Change is the only constant in pricing swaps
Regulation is having unexpected effects on derivatives unwinds
It has been a long time coming, but the influence of regulation on derivatives pricing still seems to be taking buy-siders by surprise.
"Before the crisis, everyone had basically the same swap model. It was Libor-based. Even if you can't trust Libor today, you could agree what it was," one buy-side trader tells Risk.net. Such a world blinked out of sight at the start of this year.
Since then, understanding the pricing of non-cleared derivatives trades has become universally more complex, firms say. Dealers talk of a tipping point where pricing the cost of capital into trades has become the norm across the industry.
Yet, as rules such as the leverage ratio begin to shape pricing, it is clear their effect varies widely from bank to bank. In some cases, their effect varies widely even from trade to trade.
The bank-to-bank asymmetry arises because of how the leverage ratio works – creating a fixed limit on leverage, but one that some banks are closer to reaching than others. Thus for some the leverage ratio is a binding constraint, for others it is not.
Features of the leverage ratio explain some of the trade-to-trade anomalies, too. Receiving non-cash collateral is costly under the rule, so the way a trade changes a bank's collateral position at the portfolio level with a client can affect its pricing.
In some instances, the effects are counterintuitive. Certain banks are charging to unwind trades if doing so reverses the collateral position of a client – even for long-dated trades that allow non-cash collateral, which buy-siders thought banks would be keen to get out of.

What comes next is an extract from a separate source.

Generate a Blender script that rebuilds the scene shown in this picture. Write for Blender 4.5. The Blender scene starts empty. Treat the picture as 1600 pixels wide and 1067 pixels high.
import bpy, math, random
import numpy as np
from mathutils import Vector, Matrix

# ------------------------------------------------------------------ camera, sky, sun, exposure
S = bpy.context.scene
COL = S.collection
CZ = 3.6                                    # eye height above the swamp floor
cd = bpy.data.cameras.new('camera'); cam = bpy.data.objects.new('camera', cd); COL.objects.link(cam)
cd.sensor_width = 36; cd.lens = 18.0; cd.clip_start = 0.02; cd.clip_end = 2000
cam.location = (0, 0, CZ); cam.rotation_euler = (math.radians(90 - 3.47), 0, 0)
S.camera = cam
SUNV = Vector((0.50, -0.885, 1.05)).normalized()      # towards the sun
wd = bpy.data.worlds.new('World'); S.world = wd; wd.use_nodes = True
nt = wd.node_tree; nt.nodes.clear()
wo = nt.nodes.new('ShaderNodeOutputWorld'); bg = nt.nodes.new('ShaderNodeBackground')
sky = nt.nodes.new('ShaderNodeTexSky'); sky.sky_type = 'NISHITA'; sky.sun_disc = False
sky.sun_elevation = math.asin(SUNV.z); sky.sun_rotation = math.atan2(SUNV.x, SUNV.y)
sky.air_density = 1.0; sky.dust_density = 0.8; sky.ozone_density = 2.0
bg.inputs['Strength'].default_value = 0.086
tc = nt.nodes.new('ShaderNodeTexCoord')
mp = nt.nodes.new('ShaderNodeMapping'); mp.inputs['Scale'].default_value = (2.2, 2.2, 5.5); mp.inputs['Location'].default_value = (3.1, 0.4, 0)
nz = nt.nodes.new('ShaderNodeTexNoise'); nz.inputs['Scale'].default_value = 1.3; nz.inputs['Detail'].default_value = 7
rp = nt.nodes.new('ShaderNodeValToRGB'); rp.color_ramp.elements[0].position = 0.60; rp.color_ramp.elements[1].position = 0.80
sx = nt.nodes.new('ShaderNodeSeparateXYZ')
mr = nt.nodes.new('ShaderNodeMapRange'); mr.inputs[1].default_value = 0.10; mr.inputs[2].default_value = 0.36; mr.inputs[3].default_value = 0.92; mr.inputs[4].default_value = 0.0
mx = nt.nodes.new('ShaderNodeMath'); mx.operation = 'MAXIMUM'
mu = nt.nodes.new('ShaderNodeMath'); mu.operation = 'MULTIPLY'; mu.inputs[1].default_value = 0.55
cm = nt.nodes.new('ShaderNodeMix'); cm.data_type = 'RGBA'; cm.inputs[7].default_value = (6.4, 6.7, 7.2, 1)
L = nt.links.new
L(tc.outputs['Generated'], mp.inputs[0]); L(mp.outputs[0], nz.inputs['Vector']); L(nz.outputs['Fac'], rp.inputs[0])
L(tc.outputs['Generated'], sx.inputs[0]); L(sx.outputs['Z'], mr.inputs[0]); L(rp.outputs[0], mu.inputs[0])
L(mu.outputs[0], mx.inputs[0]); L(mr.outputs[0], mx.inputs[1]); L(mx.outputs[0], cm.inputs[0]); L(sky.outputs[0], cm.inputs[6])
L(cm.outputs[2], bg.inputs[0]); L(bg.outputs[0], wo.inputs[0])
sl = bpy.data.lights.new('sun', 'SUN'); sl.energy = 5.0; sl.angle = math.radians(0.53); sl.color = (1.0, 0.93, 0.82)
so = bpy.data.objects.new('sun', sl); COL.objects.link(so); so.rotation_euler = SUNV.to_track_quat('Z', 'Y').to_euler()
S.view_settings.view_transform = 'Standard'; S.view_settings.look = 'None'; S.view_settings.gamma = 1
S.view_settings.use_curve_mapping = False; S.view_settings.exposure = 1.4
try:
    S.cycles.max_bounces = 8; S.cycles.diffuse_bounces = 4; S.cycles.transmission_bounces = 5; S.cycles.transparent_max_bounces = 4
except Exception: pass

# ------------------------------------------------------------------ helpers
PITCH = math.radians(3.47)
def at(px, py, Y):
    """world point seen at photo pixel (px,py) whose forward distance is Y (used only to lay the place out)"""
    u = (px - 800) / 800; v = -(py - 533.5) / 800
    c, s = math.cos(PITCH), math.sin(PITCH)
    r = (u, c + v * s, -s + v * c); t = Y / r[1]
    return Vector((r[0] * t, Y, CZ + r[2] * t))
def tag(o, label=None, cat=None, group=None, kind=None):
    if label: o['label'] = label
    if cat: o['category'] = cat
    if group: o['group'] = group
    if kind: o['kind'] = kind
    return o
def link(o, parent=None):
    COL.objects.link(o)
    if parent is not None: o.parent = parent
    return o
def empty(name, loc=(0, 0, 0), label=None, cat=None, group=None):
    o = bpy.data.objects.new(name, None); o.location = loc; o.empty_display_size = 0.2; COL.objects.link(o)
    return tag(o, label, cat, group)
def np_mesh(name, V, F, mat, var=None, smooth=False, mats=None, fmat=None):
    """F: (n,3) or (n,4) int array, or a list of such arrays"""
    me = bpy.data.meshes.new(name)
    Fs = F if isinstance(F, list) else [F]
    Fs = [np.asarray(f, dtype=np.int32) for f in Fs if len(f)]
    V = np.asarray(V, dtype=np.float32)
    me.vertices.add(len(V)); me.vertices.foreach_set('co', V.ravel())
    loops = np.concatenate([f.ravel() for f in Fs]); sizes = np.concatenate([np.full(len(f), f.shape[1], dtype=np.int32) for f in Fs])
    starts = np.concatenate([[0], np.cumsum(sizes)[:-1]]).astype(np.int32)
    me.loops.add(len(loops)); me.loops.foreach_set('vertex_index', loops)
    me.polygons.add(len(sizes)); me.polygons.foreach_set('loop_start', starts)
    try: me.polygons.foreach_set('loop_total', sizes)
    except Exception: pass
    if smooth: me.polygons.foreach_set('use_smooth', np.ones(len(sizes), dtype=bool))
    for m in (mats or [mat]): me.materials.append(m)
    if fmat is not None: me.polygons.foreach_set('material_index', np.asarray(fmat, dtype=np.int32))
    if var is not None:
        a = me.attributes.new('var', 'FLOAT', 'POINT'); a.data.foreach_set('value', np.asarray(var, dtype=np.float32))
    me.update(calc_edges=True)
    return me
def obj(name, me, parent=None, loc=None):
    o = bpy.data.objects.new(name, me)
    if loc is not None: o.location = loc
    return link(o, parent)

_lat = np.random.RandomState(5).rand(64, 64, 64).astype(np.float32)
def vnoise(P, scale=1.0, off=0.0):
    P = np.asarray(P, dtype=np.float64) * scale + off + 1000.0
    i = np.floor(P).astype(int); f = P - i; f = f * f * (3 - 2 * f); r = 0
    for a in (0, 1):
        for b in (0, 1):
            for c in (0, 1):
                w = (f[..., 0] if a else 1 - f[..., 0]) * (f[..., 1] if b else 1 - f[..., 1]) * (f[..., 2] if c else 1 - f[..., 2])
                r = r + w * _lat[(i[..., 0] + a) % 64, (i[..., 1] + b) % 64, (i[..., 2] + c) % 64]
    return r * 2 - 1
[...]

These effects mean understanding pricing is getting harder for buy-siders and dealers alike. Calculating the capital implications at portfolio level of individual trades is computationally intense for banks. Buy-side firms talk of needing to create and maintain "dashboards" of how different dealers price non-cleared swaps.
Buy-siders worry that if they don't understand pricing, they will miss out on the benefit when the capital impact of a trade is in their favour. Collateral considerations will skew pricing, says one trader, "and it is unlikely to skew in the client's favour".
Some are uneasy about whether banks looking to wind down activity in given areas of the market might be more aggressive in charging to unwind or restrike legacy trades.
Meanwhile, derivatives pricing is also getting more complex in other ways, owing to the effect of negative interest rate floors, for example. And in some instances, firms talk of difficulties novating trades to banks where collateral terms between dealers are also a factor.
Banks say the changes are beyond their control. "One actor is incentivised to do one thing, while the other is dictated to by the regulation to act in the opposite way," says a banker. And, broadly, the buy side seems sympathetic to the pressures dealers face.
Yet the practical implications of regulatory change for legacy portfolios are only beginning to become clear. Resolving the tensions that are emerging will be tough.